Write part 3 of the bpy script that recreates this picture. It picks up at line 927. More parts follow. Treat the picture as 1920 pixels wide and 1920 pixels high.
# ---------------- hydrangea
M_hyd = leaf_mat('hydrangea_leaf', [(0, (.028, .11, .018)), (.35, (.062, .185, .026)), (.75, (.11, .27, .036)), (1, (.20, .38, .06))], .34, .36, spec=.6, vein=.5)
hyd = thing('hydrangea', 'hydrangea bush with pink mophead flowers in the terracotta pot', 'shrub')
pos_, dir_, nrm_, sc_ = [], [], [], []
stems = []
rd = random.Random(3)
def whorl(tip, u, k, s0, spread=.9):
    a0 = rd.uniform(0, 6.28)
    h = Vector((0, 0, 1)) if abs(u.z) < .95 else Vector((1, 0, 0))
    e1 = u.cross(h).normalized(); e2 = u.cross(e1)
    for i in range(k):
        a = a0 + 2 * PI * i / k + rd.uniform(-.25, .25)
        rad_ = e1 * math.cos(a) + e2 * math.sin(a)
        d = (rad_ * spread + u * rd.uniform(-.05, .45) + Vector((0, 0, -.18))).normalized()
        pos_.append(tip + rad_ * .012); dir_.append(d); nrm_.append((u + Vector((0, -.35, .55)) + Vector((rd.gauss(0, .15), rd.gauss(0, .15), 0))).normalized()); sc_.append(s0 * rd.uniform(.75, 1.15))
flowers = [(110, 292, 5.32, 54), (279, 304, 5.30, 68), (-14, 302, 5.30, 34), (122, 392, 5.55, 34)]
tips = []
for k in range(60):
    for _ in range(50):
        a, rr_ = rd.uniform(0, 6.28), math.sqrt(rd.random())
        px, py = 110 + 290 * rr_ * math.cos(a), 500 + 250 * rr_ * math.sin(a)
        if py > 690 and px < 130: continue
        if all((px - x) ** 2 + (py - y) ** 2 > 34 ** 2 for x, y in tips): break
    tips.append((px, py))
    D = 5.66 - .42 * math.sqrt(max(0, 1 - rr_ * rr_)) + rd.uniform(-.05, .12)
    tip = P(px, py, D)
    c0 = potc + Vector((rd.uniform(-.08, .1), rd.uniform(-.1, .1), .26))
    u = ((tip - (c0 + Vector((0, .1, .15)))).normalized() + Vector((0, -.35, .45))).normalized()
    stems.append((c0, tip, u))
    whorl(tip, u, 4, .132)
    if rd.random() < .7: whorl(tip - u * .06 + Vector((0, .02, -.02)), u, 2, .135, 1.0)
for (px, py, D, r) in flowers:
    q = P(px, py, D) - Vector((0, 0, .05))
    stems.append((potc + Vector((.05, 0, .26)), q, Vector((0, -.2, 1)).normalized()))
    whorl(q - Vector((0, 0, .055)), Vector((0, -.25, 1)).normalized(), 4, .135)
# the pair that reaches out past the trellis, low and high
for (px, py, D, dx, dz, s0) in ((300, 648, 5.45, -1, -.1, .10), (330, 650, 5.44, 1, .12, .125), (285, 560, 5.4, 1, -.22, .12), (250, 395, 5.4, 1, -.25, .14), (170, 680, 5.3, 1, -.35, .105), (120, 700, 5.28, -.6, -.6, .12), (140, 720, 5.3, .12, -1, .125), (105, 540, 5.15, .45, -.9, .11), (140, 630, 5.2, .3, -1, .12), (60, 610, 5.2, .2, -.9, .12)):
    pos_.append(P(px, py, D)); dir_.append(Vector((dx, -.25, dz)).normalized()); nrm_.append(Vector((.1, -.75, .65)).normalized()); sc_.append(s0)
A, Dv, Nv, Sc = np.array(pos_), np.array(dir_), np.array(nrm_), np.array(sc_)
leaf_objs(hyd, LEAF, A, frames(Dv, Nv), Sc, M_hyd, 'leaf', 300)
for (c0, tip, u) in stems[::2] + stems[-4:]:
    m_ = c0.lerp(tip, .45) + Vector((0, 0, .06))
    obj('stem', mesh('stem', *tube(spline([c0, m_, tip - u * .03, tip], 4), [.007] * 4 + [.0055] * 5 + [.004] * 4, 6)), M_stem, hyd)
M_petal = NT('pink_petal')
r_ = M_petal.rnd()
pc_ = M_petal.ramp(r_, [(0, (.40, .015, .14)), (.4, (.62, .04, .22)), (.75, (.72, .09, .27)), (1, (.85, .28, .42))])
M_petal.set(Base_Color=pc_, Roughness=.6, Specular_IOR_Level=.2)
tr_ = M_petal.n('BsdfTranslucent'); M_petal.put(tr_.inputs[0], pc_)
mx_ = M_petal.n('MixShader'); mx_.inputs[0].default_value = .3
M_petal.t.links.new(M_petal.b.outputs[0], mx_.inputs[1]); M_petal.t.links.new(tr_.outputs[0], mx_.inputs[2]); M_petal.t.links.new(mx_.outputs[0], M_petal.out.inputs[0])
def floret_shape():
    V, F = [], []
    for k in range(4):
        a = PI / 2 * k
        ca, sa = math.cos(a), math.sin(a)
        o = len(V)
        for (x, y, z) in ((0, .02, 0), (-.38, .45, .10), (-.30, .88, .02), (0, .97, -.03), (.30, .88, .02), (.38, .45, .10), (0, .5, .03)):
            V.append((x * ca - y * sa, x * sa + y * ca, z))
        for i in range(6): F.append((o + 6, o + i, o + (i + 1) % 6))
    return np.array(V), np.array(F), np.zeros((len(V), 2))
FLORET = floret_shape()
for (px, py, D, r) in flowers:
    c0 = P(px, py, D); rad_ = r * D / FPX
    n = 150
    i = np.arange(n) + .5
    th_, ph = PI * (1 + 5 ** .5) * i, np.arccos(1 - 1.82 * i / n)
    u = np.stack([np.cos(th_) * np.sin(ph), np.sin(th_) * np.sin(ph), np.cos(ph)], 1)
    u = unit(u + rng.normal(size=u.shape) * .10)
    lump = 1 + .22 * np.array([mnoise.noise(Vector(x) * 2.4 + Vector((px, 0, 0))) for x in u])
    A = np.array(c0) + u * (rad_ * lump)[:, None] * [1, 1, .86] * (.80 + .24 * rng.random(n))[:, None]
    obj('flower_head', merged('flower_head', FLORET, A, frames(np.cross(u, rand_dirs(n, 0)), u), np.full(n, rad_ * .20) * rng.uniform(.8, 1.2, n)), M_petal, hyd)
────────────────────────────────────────
Pick out each line containing "that" and report it.

Write part 3 of the bpy script that recreates this picture. It picks up at line 927. More parts follow. Treat the picture as 1920 pixels wide and 1920 pixels high.
# the pair that reaches out past the trellis, low and high